Installation Fall 2024︎
Artist Statement
In my practice, I explore the complex relationships between materials, the environment, and the self. I am deeply interested in the concept of entanglement, where human, material, and environmental forces intertwine in a dynamic, interdependent process. Rather than imposing my preconceptions on the materials, I allow them to guide the creative flow, embracing this entangled state. I often find recurring motifs—such as reflectiveness, expansiveness, and preciousness—emerging unconsciously through this approach. These qualities reveal themselves as the materials take on their own agency within my work.
Water is a central medium in my practice, serving both literally and metaphorically as a balancing force. It allows me to navigate the tension between control and unpredictability, particularly when working with materials like mould. This duality speaks to my interest in affect—how materials elicit emotional and sensory responses that influence the direction of my work. I attune myself to the subtle prompts of the materials, responding to their shifting qualities and learning from their inherent properties. This process becomes a dialogue, a constant negotiation between control and surrender.
The ideas behind my work were initially inspired by my 2023 zine Obsellvation, in which I explored my attraction to silver as an alter ego.
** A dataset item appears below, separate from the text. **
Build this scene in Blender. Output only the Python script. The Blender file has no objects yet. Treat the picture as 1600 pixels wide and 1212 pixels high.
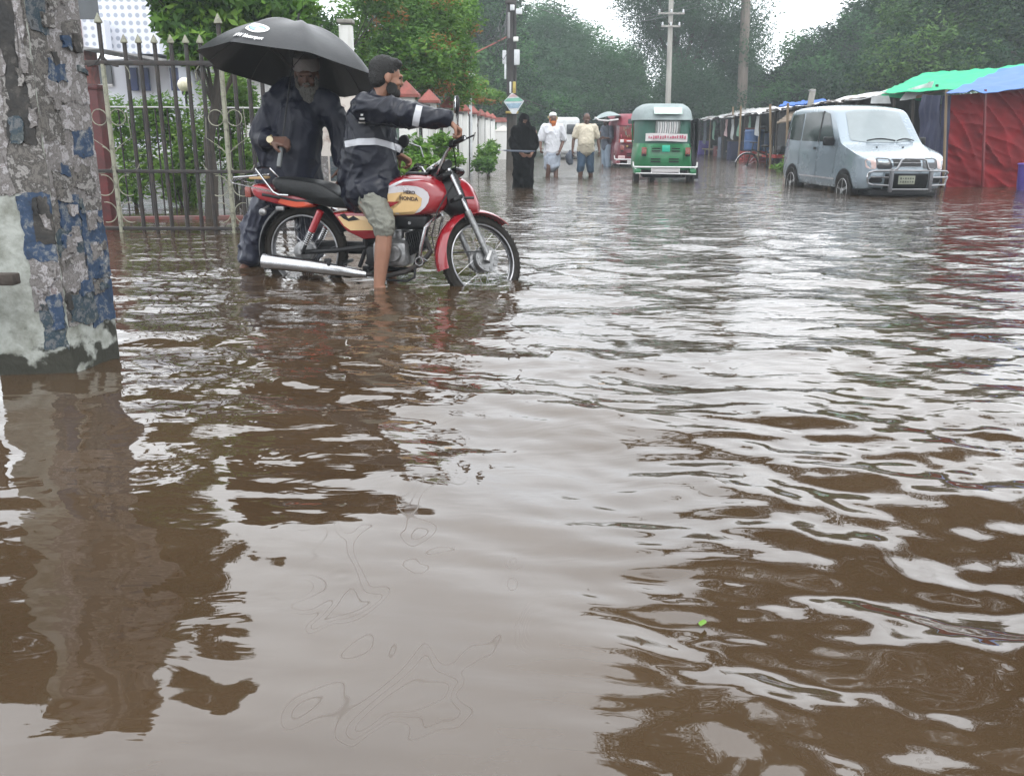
import bpy, bmesh, math, random
import numpy as np
from mathutils import Vector, Matrix, noise
R = math.radians
random.seed(7)
sc = bpy.context.scene
COL = sc.collection
# ---------------------------------------------------------------- camera
H = 1.0                     # height of the lens above the flood water (water surface is z = 0)
F = 1400.0                  # focal length in pixels of the 1600 px wide photograph
TH = math.atan(402.0/F)     # pitch down
RHO = R(0.3)
r0_ = Vector((1,0,0)); f0_ = Vector((0,math.cos(TH),-math.sin(TH))); u0_ = Vector((0,math.sin(TH),math.cos(TH)))
CR = r0_*math.cos(RHO)+u0_*math.sin(RHO); CU = u0_*math.cos(RHO)-r0_*math.sin(RHO)
cam = bpy.data.cameras.new('camera'); camo = bpy.data.objects.new('camera', cam); COL.objects.link(camo)
cam.sensor_width = 36; cam.lens = F/1600*36; cam.clip_end = 2000; cam.clip_start = .05
camo.matrix_world = Matrix(((CR.x,CU.x,-f0_.x,0),(CR.y,CU.y,-f0_.y,0),(CR.z,CU.z,-f0_.z,H),(0,0,0,1)))
sc.camera = camo
# ---------------------------------------------------------------- sky, sun, exposure
EL, AZ = R(58), R(150)
w = bpy.data.worlds.new('World'); sc.world = w; w.use_nodes = True
nt = w.node_tree; nt.nodes.clear()
sky = nt.nodes.new('ShaderNodeTexSky'); sky.sky_type = 'NISHITA'; sky.sun_disc = False
sky.sun_elevation = EL; sky.sun_rotation = AZ; sky.dust_density = 4; sky.air_density = 1.0
hs = nt.nodes.new('ShaderNodeHueSaturation'); hs.inputs['Saturation'].default_value = .12
nt.links.new(sky.outputs[0], hs.inputs['Color'])
tc = nt.nodes.new('ShaderNodeTexCoord'); cl = nt.nodes.new('ShaderNodeTexNoise'); cl.inputs['Scale'].default_value = 2.2; cl.inputs['Detail'].default_value = 5
nt.links.new(tc.outputs['Generated'], cl.inputs['Vector'])
rp = nt.nodes.new('ShaderNodeValToRGB'); rp.color_ramp.elements[0].position=.3; rp.color_ramp.elements[0].color=(11,11.6,12.4,1)
rp.color_ramp.elements[1].position=.75; rp.color_ramp.elements[1].color=(16,16.4,16.8,1)
nt.links.new(cl.outputs[0], rp.inputs[0])
mx = nt.nodes.new('ShaderNodeMix'); mx.data_type='RGBA'; mx.inputs[0].default_value=.75
nt.links.new(hs.outputs[0], mx.inputs[6]); nt.links.new(rp.outputs[0], mx.inputs[7])
bg = nt.nodes.new('ShaderNodeBackground'); bg.inputs['Strength'].default_value = .135
nt.links.new(mx.outputs[2], bg.inputs[0])
wo = nt.nodes.new('ShaderNodeOutputWorld'); nt.links.new(bg.outputs[0], wo.inputs[0])
sd = bpy.data.lights.new('sun','SUN'); sd.energy = .6; sd.angle = R(25); sd.color=(1,.97,.93)
so = bpy.data.objects.new('sun', sd); COL.objects.link(so)
# sky rotation AZ measured from +Y clockwise
sdir = Vector((math.sin(AZ)*math.cos(EL), math.cos(AZ)*math.cos(EL), math.sin(EL)))
so.rotation_euler = sdir.to_track_quat('Z','Y').to_euler()
sc.render.engine = 'CYCLES'
sc.view_settings.view_transform = 'Standard'; sc.view_settings.look='None'; sc.view_settings.exposure = 0.9; sc.view_settings.gamma = 1
sc.cycles.max_bounces = 8; sc.cycles.volume_bounces = 0; sc.cycles.transparent_max_bounces = 8
sc.cycles.caustics_reflective = False; sc.cycles.caustics_refractive = False

def ray(px, py):
    return CR*((px-800)/F) + f0_ + CU*((606-py)/F)
def P(px, py, Y):           # point seen at pixel px, py of the photograph on the upright plane at distance Y
    d = ray(px,py); t = Y/d.y
    return Vector((d.x*t, Y, H+d.z*t))
def G(px, py, z=0.0):       # point seen at pixel px, py on the level plane z
    d = ray(px,py); t = (z-H)/d.z
    return Vector((d.x*t, d.y*t, z))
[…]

Silver, with its reflective quality, embodies both a symbolic and literal understanding of survival. In my work, I examine how certain materials, particularly silver and water, trigger a primal human response. We are instinctively drawn to the reflective surface of water, which signals life-giving sustenance. Through this, I connect my exploration of materials with existential themes of survival and identity.
In this context, I also engage with existentialism, seeing materials as tools and agents that shape meaning and experience. I am interested in how the materials I work with—especially silver and water—can represent a kind of existential journey. My alter ego, who envelops herself in silver and water, becomes a metaphor for survival in a world where the boundaries between self and material dissolve.
This blending of materials and concepts leads me to engage with flow theory. I am drawn to moments when the creation process becomes immersive—when I am fully absorbed in the work and the boundaries between the self, the materials, and the environment blur. In these moments, I experience a state of flow, where my actions perfectly align with the materials, and I am both fully present and attuned to the process unfolding in real-time.
This new body of work documents a performance by my alter ego, capturing the fluidity of my interaction with graphite, water, and my own body. The work becomes a trace of existence, imprinting the entangled relationship between affect, materiality, and the human condition. Each piece records this ongoing dialogue between the self and the world around me, revealing both the vulnerability and strength inherent in the act of creation.
This installation captures my ongoing research process with the archival capture of my studio's metamorphosis. I attempt to blend my existing experiments, documents, and writings into one singular space in a way that directly translates my approach to this field of interest. Mimicking an accumulation of such coded information and an active form of self-reflection, I challenge myself to explain my interaction through semantic language. With the interactions being ‘obsessive’ and acknowledging the existing alter-ego, I attempt to embrace it and yet contain it to provide a structure within the entangled chaos.
Observatory Diptych
Charcoal on tracing paper and cardboard, size ranging from 14-16 inches to 18-24inch, 2023
The final presentation for a commission
Before framing
Obselvation
ZINE
2023
An obsession with the concept of silver, centered on its visual aesthetic, where a figure is engulfed by silver and further haunted by silver, the fascination with radiance is an evolutionary by-product of our survival instincts: it calms the same part of our brain that makes us draw. to the water. His qualities are falsely intrusive; you need him to live and exist. With overload, you force yourself to feel the reality that can be created in both digital and material environments, conjuring an increase in your perception of the perspective you choose to be real.
Digitalization allows you to dive deeper and consume more glitter. The shameless embrace of twinkle, twinkle and sparkle sits next to the concept of "dopamine clothing" and is unapologetic and indulgent.